I am nervous yet thrilled to start learning how to ski in the soft powder out West. I am looking forward to days off spending time outside snowshoeing, dogsledding, and horseback riding. I am excited to begin working with new people, meeting new friends and learning a new way of doing things in a new Emergency Department. I am looking forward to gazing out of my window to see snow covered mountains surrounding me. I feel happy that my boyfriend will be living out his passion for the entire winter which is skiing. When he talks about skiing and being on the mountains, his face lights up as if he is a little kid on Christmas Day excited to open presents.

I have some plans that I want to explore while I'm out West. I want to take dance lessons, this time around I would like to do ballet and/or contemporary (hip hop classes were fun but didn't come natural to me). I want to do Reiki at a spa at least once a week and dive deeper into energy work. I also plan on going to a yoga studio regularly.

I feel blessed that everything has worked out so perfectly, for example, I landed an ER job in the city I wanted to be in. Although I didn't end up going through a travel agency, I found the perfect position at the perfect place at the perfect time. Scott and I were both offered our jobs "officially" on the same day.
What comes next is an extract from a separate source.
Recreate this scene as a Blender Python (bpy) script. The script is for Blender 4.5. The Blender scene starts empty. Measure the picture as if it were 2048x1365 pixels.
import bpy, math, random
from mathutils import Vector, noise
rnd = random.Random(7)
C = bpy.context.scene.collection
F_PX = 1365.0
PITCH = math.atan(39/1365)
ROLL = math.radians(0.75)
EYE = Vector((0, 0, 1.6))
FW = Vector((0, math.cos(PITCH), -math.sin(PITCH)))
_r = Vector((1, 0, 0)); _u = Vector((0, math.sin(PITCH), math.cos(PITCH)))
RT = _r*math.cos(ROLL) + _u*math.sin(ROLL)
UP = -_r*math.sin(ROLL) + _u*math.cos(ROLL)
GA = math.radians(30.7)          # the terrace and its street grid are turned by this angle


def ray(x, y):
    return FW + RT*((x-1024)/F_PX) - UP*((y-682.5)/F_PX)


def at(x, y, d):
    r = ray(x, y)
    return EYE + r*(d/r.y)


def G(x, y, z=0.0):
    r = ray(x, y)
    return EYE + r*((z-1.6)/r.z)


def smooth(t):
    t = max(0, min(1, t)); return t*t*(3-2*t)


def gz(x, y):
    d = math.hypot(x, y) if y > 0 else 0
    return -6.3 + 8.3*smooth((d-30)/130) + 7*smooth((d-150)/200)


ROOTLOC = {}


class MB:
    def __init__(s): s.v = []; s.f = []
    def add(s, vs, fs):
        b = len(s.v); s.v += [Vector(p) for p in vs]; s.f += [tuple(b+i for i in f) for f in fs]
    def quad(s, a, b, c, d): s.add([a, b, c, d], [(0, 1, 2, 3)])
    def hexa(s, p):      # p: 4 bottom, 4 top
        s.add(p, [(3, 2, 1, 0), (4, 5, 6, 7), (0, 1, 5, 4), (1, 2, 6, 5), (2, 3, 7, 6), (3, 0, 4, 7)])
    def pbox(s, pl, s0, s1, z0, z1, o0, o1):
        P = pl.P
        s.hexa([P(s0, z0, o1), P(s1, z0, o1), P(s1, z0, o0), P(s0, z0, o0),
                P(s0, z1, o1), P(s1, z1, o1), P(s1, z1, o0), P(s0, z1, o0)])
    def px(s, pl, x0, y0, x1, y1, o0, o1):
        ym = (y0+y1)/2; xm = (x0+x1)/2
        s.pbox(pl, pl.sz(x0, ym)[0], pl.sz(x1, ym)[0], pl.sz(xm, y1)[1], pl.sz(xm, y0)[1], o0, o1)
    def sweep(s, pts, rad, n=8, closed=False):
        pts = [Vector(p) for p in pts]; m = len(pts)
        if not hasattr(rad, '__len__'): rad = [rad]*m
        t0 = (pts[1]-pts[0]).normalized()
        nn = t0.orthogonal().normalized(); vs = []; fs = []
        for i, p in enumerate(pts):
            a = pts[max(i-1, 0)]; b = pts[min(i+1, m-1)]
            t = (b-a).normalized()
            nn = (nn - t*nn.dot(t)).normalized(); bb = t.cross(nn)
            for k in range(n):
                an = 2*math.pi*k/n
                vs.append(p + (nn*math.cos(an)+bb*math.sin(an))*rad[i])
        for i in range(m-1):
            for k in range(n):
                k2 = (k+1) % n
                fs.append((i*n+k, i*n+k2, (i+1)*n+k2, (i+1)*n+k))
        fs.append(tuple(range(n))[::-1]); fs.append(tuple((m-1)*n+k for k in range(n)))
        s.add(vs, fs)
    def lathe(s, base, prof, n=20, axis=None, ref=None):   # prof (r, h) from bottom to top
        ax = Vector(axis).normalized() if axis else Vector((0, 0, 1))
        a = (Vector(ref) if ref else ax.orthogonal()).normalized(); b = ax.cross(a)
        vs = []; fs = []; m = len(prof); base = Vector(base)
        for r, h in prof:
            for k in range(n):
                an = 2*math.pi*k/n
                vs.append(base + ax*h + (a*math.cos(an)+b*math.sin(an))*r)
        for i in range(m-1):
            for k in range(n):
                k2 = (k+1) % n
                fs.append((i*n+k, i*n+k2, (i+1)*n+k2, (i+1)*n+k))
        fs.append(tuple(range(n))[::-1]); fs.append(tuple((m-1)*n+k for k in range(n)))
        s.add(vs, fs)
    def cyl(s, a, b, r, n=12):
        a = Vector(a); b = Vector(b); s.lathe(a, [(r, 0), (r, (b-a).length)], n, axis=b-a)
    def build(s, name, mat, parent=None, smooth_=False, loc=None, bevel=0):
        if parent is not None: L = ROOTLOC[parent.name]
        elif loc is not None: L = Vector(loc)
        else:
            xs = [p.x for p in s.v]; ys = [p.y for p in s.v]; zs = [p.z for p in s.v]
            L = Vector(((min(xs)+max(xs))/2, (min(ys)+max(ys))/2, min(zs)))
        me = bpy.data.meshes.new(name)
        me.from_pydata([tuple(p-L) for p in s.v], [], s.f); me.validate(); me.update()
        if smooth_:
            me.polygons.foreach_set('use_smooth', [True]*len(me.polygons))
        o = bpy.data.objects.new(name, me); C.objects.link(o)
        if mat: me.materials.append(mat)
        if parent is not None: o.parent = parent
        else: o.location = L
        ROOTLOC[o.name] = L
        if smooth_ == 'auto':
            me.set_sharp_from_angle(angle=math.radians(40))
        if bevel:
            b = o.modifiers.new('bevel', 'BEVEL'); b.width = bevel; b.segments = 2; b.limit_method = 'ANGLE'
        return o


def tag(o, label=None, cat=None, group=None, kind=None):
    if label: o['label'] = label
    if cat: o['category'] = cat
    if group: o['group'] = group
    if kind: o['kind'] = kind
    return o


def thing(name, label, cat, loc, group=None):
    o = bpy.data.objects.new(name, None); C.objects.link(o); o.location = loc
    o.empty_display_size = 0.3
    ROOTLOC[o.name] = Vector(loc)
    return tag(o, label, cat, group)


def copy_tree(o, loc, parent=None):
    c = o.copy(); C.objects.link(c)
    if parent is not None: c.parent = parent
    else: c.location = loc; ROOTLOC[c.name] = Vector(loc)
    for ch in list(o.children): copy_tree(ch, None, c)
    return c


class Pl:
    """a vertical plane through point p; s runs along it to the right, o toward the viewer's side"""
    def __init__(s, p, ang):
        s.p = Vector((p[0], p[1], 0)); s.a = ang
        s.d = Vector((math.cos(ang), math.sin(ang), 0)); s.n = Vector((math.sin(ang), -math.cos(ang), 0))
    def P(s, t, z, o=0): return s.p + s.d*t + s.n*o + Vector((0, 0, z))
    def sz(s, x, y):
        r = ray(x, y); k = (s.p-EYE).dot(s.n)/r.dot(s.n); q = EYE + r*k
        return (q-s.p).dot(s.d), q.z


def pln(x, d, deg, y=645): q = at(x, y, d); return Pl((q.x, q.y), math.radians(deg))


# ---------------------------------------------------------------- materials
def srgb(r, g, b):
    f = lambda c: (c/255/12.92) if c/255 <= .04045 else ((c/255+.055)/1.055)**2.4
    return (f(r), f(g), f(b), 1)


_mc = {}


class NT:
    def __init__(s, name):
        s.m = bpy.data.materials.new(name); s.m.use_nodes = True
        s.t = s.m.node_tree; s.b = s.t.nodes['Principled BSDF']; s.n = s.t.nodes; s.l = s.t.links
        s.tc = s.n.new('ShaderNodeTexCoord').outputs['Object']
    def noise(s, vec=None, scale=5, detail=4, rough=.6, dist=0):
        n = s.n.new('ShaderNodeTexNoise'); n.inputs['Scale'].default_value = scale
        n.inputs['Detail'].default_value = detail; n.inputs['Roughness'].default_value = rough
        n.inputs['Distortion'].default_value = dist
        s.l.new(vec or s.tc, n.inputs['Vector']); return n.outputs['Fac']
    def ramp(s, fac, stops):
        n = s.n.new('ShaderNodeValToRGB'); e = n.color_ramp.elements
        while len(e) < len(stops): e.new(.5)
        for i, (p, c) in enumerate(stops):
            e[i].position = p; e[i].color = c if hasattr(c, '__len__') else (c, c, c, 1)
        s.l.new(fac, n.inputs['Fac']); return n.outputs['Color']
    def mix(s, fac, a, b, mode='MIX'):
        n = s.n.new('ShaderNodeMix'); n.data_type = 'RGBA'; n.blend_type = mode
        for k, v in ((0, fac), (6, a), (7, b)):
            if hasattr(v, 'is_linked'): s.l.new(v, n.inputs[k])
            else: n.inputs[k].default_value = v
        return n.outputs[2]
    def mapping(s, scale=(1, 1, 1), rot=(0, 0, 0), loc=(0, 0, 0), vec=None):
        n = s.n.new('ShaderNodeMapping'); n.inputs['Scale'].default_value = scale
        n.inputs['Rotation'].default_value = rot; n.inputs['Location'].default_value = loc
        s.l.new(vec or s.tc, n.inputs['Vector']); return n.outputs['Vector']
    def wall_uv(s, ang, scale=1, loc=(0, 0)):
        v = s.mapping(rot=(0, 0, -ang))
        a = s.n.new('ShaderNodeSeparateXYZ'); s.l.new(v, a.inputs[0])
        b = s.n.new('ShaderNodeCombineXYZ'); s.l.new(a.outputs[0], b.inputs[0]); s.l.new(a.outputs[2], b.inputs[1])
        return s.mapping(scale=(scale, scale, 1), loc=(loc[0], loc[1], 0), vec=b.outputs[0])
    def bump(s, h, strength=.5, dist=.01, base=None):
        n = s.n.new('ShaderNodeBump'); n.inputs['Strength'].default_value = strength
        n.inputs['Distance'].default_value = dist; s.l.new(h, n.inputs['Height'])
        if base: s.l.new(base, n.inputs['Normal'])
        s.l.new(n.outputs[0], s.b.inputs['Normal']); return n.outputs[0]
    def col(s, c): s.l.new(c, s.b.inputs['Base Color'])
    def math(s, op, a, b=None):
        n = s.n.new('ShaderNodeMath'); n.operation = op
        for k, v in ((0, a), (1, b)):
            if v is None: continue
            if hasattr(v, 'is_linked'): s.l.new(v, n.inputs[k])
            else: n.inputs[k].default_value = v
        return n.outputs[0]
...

We will work 15 minutes away from each other. We also found an apartment where we didn't need to compromise on anything. We have a furnished place that is at the resort Scott will be working at, has a washer/dryer, heated pool year round, parking, and is on the free bus shuttle line. I strongly believe we got exactly what we wanted because we kept believing everything would work out. We acted as though we already had the jobs we wanted and already found the perfect place to live.

Where you are in your life right now is not set in stone, you can remove things from your life that are no longer serving you or you can add things in your life that are missing. It is never to late to follow your dreams. I leave you with this quote that came to me when I was sitting at the dock on Orr's Island..."Change is in the air and I am moving graciously with it".

Until the next pit stop along our road trip, go have a new adventure!